Even if you're frustrated by the relentless calculation of Marvel Studios' plan for world cinema domination, fed up by the shameless way the studio used several of its earlier, at times pro forma superhero movies to promote this one, even if you don't particularly like comic-book adaptations, this film just might make a believer of you.

That's because, just like Nick Fury (Samuel L. Jackson), the über-calculating director of S.H.I.E.L.D. who calls on the Avengers when the fate of the world is at stake, Marvel has gone to its own version of the A-team when the franchise needed it most. That would be Joss Whedon.

As screenwriter, sharer of story credit with Zak Penn and director, Whedon is the key reason why this $220-million behemoth of a movie is smartly thought out and executed with verve and precision. It may be overly long at two hours, 23 minutes, but so much is going on you might not even notice.

Whedon's biggest success, creating TV's "Buffy the Vampire Slayer," was nowhere near this scale. But he is a third-generation television writer who was nominated for an Oscarfor co-writing"Toy Story," and he's got an innate gift for bringing stories like this to life with the energy and intelligence that should be popular entertainment's birthright but rarely is.

For starters, the film's numerous action set pieces, including a whopper of an alien invasion of Manhattan that was so enormous it had to be shot in Cleveland, are crisply done with minimal dead time and few perfunctory elements.

But what really makes the difference in "The Avengers" is the emphasis on character as the film's storytelling core. Many of the superheroes, including Iron Man (Robert Downey Jr.), Captain America (Chris Evans) and Thor (Chris Hemsworth), have had features of their own, but both what they say and how they say it is a step up here.

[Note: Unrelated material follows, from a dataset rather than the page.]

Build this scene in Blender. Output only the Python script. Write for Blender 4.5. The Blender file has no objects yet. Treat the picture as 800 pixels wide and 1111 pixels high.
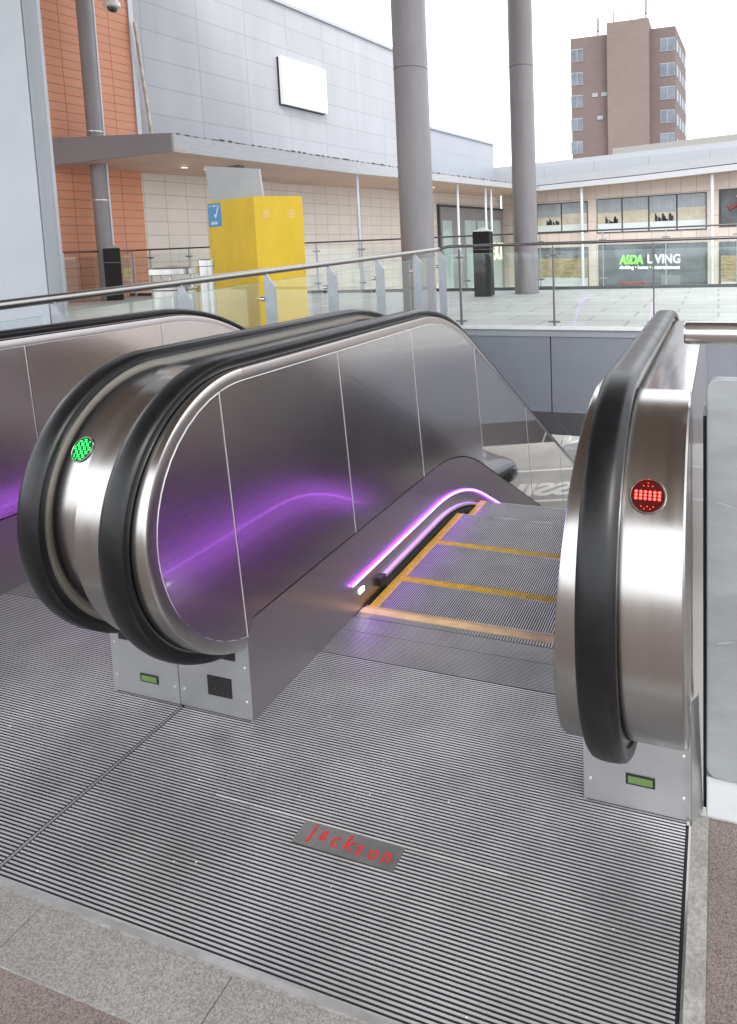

Because Whedon's dialogue is less glib than the Marvel norm, with lines written as if they meant something, not to mention often being genuinely funny, the total effect brings the film closer to the tone of the original 1960s books, which revolutionized the comic world by presenting superheroes who were deeply involving, troubled individuals.

It is part of Whedon's style here to throw the audience into the middle of the action, then backtrack to bring viewers up to speed. "The Avengers" begins with some nefarious aliens gleefully writing Earth's obituary ("The humans, what can they do but burn?"), and the bad news that the Tesseract, a tiny but enormously powerful extraterrestrial energy source, has started to act up.

That acting up opens a portal to the other side of space, and who should arrive on our planet but the Norse god Loki (the exemplary Tom Hiddleston), up to no good. "I am Loki of Asgard, burdened with glorious purpose," he says by way of introduction before killing everyone in sight and using his scepter to turn ace S.H.I.E.L.D. archer Clint Barton, a.k.a. Hawkeye (Jeremy Renner), into his brainwashed tool.

Loki's goal, as it turns out, is to make a deal with those shadowy aliens and end up ruling we feeble earthlings, a species he feels is ripe for the picking. "The unspoken truth is that you yearn for subjugation, you are made to be ruled," is the way he puts it. What a diplomat.

Talk like this causes Fury (whose organization is not called Strategic Homeland Intervention Enforcement Logistics Division for nothing) to declare that a state of war exists and mobilize agents like the deadly Natasha Romanoff, a.k.a. Black Widow (Scarlett Johansson) into full combat mode.

To save Earth, Fury is fully aware, his S.H.I.E.L.D. troops will have to be supplemented by a handful of superheroes he hopes will coalesce into a fighting machine called the Avengers. Which allows Whedon to enliven the film with some"Seven Samurai"-inspired sequences where legendary fighting heroes are importuned to join the cause.

First asked is mild-mannered Bruce Banner, now occupied doing good deeds in the slums of Calcutta but once known and feared as the Incredible Hulk. The doc is willing to help, but is understandably worried about "what happens if 'the other guy' says no." The talented Mark Ruffalo is the latest in a long line of Hulk portrayers, and perhaps the best.

Captain America, asleep for 70 years and wondering why anyone bothered to wake him, is also asked, as is Loki's brother Thor and the ever-acerbic Tony Stark/Iron Man. He wears a Black Sabbath T-shirt and has a sarcastic attitude toward his would-be colleagues, nicknaming Thor "Point Break" and noting that Banner has "breathtaking anger management issues."

Stark cracking wise is just one example of the problem confronting S.H.I.E.L.D.: As creatures of supreme ego, the superheroes don't work and play well with others. More than that, they genuinely don't like one another, and hearing Captain America and Iron Man verbally rip into each other is pleasantly convincing and helps makes the hero-on-hero battles that periodically erupt all the more involving.

If, as "The Avengers" depressingly underlines, comic-book movies are the ultimate expression of today's Hollywood zeitgeist the way, say, "Gone With the Wind" or"Casablanca"epitomized an earlier time, it's good to at least have them done this well. If you have to watch "a handful of freaks, isolated and unbalanced" saving the planet for the umpteenth time, you could do a whole lot worse.